++++ Material provided

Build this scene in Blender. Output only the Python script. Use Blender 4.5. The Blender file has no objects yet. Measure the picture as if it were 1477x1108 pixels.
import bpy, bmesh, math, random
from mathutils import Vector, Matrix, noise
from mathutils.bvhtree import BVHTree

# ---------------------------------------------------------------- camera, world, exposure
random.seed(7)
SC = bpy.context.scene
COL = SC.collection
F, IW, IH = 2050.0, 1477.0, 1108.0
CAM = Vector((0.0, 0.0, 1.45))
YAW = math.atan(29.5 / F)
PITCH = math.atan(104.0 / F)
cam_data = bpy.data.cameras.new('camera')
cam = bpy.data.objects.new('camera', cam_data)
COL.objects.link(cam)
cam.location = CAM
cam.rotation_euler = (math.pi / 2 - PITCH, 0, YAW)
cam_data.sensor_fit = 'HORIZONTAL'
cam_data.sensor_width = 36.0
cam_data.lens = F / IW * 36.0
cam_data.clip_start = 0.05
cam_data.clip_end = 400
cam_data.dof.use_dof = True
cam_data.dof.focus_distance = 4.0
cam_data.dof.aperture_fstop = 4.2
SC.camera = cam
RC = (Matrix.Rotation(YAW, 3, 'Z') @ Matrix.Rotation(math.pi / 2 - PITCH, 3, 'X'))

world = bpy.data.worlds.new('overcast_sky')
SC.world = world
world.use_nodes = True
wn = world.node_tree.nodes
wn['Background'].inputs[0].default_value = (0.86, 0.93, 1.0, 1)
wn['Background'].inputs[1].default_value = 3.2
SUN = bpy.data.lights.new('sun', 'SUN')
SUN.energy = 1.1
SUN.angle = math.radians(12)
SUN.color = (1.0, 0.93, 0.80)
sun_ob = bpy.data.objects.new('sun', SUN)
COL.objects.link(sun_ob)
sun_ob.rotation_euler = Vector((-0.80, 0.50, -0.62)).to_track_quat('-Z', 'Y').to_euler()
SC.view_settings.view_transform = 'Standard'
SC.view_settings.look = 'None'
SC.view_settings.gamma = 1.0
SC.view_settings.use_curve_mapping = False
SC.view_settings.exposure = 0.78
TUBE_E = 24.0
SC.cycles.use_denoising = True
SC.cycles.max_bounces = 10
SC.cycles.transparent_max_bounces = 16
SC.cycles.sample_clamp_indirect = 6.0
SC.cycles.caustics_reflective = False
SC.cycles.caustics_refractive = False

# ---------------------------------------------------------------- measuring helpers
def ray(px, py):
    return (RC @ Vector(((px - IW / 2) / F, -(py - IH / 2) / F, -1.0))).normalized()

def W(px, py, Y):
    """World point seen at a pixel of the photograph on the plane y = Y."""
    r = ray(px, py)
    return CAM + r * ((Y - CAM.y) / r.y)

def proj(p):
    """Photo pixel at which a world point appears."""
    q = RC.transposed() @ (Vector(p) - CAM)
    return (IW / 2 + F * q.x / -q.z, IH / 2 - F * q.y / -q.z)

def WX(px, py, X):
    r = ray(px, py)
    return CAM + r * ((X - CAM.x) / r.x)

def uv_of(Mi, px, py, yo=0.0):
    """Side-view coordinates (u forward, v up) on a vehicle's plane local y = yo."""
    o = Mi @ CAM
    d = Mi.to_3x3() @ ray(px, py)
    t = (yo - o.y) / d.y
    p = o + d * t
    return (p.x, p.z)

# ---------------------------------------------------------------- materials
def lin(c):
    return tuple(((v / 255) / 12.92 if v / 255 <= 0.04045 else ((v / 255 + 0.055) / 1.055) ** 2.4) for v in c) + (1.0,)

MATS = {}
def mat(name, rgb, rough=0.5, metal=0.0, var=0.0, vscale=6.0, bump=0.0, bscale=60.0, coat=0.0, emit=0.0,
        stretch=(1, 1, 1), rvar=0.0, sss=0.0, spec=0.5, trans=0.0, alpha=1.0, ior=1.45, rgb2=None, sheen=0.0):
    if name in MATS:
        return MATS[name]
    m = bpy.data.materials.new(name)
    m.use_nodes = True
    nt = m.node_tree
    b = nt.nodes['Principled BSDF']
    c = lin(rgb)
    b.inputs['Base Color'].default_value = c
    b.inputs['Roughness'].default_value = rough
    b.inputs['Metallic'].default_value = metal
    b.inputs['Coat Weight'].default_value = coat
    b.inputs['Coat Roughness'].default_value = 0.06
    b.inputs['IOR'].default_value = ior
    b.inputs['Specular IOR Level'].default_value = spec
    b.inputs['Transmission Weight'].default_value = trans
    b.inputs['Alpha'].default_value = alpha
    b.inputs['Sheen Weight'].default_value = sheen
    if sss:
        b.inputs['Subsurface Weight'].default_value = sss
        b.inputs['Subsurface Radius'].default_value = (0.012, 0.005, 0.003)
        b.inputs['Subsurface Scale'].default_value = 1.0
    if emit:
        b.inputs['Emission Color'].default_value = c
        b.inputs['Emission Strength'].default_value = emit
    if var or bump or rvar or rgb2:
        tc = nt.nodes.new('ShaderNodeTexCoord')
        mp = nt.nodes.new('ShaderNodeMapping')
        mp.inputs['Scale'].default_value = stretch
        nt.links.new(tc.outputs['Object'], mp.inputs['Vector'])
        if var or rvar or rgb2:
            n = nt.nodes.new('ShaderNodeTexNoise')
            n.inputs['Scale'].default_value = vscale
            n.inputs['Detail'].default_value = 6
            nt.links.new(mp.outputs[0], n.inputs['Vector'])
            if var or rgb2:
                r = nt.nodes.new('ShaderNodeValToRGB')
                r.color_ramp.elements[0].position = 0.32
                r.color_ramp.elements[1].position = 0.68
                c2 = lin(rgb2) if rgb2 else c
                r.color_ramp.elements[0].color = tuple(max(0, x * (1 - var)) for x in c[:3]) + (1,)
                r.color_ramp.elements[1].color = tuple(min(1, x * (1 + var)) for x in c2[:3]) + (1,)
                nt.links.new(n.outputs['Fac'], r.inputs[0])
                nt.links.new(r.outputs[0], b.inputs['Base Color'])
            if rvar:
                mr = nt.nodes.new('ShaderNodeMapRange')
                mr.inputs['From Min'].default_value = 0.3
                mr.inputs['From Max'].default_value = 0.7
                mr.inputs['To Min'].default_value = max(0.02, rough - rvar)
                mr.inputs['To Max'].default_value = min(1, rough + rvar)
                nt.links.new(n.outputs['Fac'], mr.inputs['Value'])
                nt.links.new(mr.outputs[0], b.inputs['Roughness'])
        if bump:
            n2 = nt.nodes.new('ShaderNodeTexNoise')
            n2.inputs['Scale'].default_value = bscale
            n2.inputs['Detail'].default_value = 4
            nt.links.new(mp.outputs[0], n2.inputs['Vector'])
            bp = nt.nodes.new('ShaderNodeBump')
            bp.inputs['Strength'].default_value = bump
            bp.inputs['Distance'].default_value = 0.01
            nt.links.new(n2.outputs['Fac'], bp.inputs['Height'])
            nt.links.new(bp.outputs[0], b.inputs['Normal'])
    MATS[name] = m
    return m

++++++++

• [To be done]:
Quote the listing above from its first line to the line with "from mathutils.bvhtree import BVHTree", inclusive, and add nothing.

• [Exercise output]:
Build this scene in Blender. Output only the Python script. Use Blender 4.5. The Blender file has no objects yet. Measure the picture as if it were 1477x1108 pixels.
import bpy, bmesh, math, random
from mathutils import Vector, Matrix, noise
from mathutils.bvhtree import BVHTree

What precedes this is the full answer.